There is an interesting class of operations that make sense for arbitrary data structures but do not apply to functions. Examples include equality, searching, updating and mapping. However, the lambda-calculus, being a theory of functions, is unable to handle them in a uniform way. The pattern calculus [1] does so by using constructors to build data structures which are handled by pattern-matching functions. The main goal of this talk is to define sound type derivation rules which are able to reveal the polymorphism of the examples above.

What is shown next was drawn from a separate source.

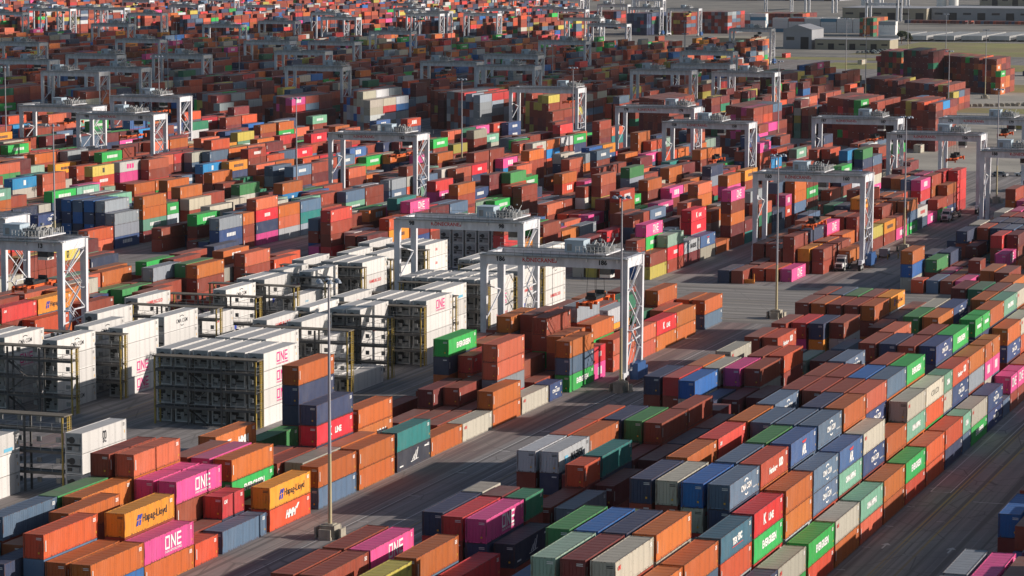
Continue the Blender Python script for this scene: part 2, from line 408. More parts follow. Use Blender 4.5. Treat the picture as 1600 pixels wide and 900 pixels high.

The terms (meta-variables s,t,u) of the pattern calculus are
s,t,u ::= x | λx | a | t u | p→s∧t
where x is a free variable, λx the corresponding binding variable (lambda x), a is a constant (constructor or operator), t u is an application of t to u and p→s∧t is the extension whose pattern is p, whose body is s and whose default is t. Such an extension may be thought of as the addition of a new case or specialisation p→s to the default function t. In the simplest scenario, the type P→S of the specialisation and the type Q->T of the default are the same. More generally, the specialisation may have a specialised type so that
P→S < Q→T.
Specialisation may involve both type variable instantiation (as in parametric polymorphism) and also subtyping. For example, it arises if P→S < Q→T or there is a substitution σ such that P→S = σ(Q→T) or even if P→S < σ(Q→T).

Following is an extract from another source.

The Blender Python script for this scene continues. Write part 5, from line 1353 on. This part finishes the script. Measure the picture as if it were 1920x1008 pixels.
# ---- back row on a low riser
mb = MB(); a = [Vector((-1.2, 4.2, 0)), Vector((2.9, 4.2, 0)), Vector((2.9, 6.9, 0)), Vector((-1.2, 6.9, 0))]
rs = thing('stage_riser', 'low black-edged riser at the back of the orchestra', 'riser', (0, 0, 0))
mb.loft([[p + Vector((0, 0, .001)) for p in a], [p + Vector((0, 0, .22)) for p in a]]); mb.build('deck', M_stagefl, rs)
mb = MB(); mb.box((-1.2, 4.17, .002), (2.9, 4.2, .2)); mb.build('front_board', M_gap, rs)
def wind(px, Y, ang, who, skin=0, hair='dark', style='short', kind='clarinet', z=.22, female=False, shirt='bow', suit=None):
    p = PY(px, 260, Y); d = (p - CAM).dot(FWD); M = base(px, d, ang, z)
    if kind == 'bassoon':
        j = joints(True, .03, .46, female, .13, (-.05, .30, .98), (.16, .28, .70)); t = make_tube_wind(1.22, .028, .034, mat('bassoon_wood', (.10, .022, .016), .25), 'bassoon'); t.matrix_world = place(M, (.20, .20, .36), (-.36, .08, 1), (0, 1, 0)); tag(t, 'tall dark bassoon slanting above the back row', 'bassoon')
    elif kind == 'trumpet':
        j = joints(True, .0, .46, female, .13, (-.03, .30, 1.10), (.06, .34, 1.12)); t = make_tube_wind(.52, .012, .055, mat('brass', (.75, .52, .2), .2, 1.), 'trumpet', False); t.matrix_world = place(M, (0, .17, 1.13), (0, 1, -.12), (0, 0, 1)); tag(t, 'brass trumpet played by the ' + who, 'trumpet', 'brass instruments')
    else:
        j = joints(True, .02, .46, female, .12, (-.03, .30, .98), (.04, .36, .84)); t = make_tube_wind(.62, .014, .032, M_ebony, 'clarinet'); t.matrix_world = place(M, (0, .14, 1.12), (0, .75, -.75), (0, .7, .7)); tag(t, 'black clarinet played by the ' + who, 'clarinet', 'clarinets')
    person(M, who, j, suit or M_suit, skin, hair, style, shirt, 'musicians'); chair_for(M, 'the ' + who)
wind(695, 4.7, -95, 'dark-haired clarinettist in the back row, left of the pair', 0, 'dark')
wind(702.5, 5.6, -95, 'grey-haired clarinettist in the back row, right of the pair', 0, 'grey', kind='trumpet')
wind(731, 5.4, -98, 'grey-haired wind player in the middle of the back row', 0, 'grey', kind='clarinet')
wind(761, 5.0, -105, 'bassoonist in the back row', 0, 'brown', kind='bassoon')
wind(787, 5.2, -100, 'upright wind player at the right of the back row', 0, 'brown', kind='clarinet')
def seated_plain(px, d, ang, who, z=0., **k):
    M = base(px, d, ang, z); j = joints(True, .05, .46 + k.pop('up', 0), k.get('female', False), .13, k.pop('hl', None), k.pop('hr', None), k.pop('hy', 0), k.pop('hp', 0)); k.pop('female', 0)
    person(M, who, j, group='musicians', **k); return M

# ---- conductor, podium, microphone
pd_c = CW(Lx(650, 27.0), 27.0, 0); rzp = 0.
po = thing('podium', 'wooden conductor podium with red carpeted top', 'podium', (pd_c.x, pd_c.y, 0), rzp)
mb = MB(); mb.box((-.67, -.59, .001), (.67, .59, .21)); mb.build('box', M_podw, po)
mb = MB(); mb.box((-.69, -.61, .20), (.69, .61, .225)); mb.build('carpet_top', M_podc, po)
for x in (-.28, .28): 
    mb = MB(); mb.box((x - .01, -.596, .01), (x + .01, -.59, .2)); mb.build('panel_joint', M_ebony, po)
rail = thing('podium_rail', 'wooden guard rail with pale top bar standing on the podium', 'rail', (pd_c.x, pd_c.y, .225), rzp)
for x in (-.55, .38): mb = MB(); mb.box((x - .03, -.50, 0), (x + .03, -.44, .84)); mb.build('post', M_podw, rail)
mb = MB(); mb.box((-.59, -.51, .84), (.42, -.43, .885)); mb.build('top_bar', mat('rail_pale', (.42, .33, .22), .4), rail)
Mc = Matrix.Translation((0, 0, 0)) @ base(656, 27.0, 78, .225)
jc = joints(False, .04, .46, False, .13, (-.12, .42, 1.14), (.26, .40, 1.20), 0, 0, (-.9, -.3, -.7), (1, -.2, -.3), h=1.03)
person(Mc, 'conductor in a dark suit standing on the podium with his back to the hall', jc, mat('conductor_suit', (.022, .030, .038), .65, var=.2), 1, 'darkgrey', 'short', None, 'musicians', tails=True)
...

Type specialisation allows the constructor calculus (a fragment of the pattern calculus) to support both data polymorphism (a.k.a. parametric polymorphism) and inclusion polymorphism. By allowing patterns of the form λx λy which are able to match any compound data structure, the static pattern calculus is able to support the path polymorphism used to define equality (by traversing all paths through compound structures). By allowing free variables in patterns, as in λy, the dynamic pattern calculus is able to support the pattern polymorphism used to manipulate data within unknown structures, e.g. as defined by XML schema. If there is time, I will revisit a fifth form of polymorphism, structure polymorphism used to support examples such as mapping and folding.